* What is needed
Your task is to repeat all of the data exactly while excluding the pictures.

-------- Collected data

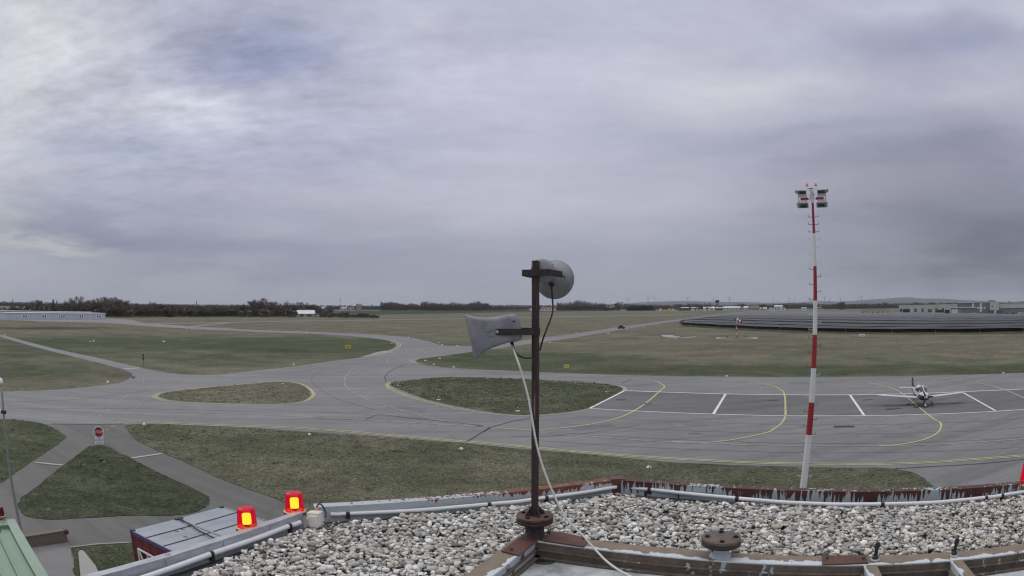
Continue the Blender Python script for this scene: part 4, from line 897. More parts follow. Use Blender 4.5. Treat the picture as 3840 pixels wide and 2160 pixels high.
# ------------------------------------------------------------------ red beacons
def beacon(c, s, label, group='lit red beacons on the roof edge', lit=True, name='warning_beacon'):
    root = empty(name, c, 0, label, 'beacon', group)
    MB().lathe([(0, -.03*s), (.085*s, -.03*s), (.088*s, -.026*s), (.088*s, -.004*s), (.094*s, .0), (.094*s, .006*s), (.082*s, .010*s), (.0, .010*s)], 40).build('base_ring', 'lamp_base', root)
    mb = MB(); pr = []
    for k in range(52): a = 2*PI*k/52; r_ = (.0915 if k % 2 else .0885)*s; pr.append((r_*math.cos(a), r_*math.sin(a)))
    mb.loft([[Vector((x, y, z*s)) for x, y in pr] for z in (-.026, -.008)], caps=False, smooth=False); mb.build('ribbed_collar', 'wood', root)
    o = [(.079, .010), (.0785, .03), (.076, .07), (.073, .11), (.070, .142), (.067, .153), (.055, .160), (.03, .163), (.0, .164)]
    i_ = [(0, .160), (.03, .159), (.053, .156), (.064, .150), (.067, .141), (.070, .11), (.073, .07), (.0755, .03), (.076, .010)]
    ridg = []
    for r_, z_ in o: ridg.append((r_*s, z_*s))
    MB().lathe(ridg + [(r_*s, z_*s) for r_, z_ in i_], 44).build('dome', 'red_dome' if lit else 'dark_dome', root)
    # lamp: square Fresnel window turned to the viewer, on a dark plinth
    az = math.atan2(-c[1], -c[0]); m4 = Matrix.Rotation(az - PI/2, 4, 'Z')
    if lit:
        rings = []
        for z_, k in ((.030, .80), (.036, .96), (.05, 1.), (.092, 1.), (.104, .96), (.110, .80)):
            rings.append([m4 @ Vector((x*k*s, y*k*s, z_*s)) for x, y in rrect(.070, .060, .018)])
        MB().loft(rings).build('lamp', 'lamp_lens', root)
    MB().lathe([(0, .03*s), (.022*s, .03*s), (.026*s, .012*s)], 20).build('lamp_holder', 'bracket', root)
    return root
def place_beacon(px, py, wpx, label, z=ZP - .012, **kw):
    c = PZ(px, py, z); s = wpx/2400*(c - Vector((0, 0, H))).length/.158; return beacon(c, s, label, **kw)
place_beacon(928, 1977, 74, 'lit red beacon left of the pair, standing in front of the container roof')
place_beacon(1106, 1917, 71, 'lit red beacon beside the pale junction box')
place_beacon(3856, 1812, 78, 'lit red beacon on the brown parapet at the right edge')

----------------

* Correct answer
Continue the Blender Python script for this scene: part 4, from line 897. More parts follow. Use Blender 4.5. Treat the picture as 3840 pixels wide and 2160 pixels high.
# ------------------------------------------------------------------ red beacons
def beacon(c, s, label, group='lit red beacons on the roof edge', lit=True, name='warning_beacon'):
    root = empty(name, c, 0, label, 'beacon', group)
    MB().lathe([(0, -.03*s), (.085*s, -.03*s), (.088*s, -.026*s), (.088*s, -.004*s), (.094*s, .0), (.094*s, .006*s), (.082*s, .010*s), (.0, .010*s)], 40).build('base_ring', 'lamp_base', root)
    mb = MB(); pr = []
    for k in range(52): a = 2*PI*k/52; r_ = (.0915 if k % 2 else .0885)*s; pr.append((r_*math.cos(a), r_*math.sin(a)))
    mb.loft([[Vector((x, y, z*s)) for x, y in pr] for z in (-.026, -.008)], caps=False, smooth=False); mb.build('ribbed_collar', 'wood', root)
    o = [(.079, .010), (.0785, .03), (.076, .07), (.073, .11), (.070, .142), (.067, .153), (.055, .160), (.03, .163), (.0, .164)]
    i_ = [(0, .160), (.03, .159), (.053, .156), (.064, .150), (.067, .141), (.070, .11), (.073, .07), (.0755, .03), (.076, .010)]
    ridg = []
    for r_, z_ in o: ridg.append((r_*s, z_*s))
    MB().lathe(ridg + [(r_*s, z_*s) for r_, z_ in i_], 44).build('dome', 'red_dome' if lit else 'dark_dome', root)
    # lamp: square Fresnel window turned to the viewer, on a dark plinth
    az = math.atan2(-c[1], -c[0]); m4 = Matrix.Rotation(az - PI/2, 4, 'Z')
    if lit:
        rings = []
        for z_, k in ((.030, .80), (.036, .96), (.05, 1.), (.092, 1.), (.104, .96), (.110, .80)):
            rings.append([m4 @ Vector((x*k*s, y*k*s, z_*s)) for x, y in rrect(.070, .060, .018)])
        MB().loft(rings).build('lamp', 'lamp_lens', root)
    MB().lathe([(0, .03*s), (.022*s, .03*s), (.026*s, .012*s)], 20).build('lamp_holder', 'bracket', root)
    return root
def place_beacon(px, py, wpx, label, z=ZP - .012, **kw):
    c = PZ(px, py, z); s = wpx/2400*(c - Vector((0, 0, H))).length/.158; return beacon(c, s, label, **kw)
place_beacon(928, 1977, 74, 'lit red beacon left of the pair, standing in front of the container roof')
place_beacon(1106, 1917, 71, 'lit red beacon beside the pale junction box')
place_beacon(3856, 1812, 78, 'lit red beacon on the brown parapet at the right edge')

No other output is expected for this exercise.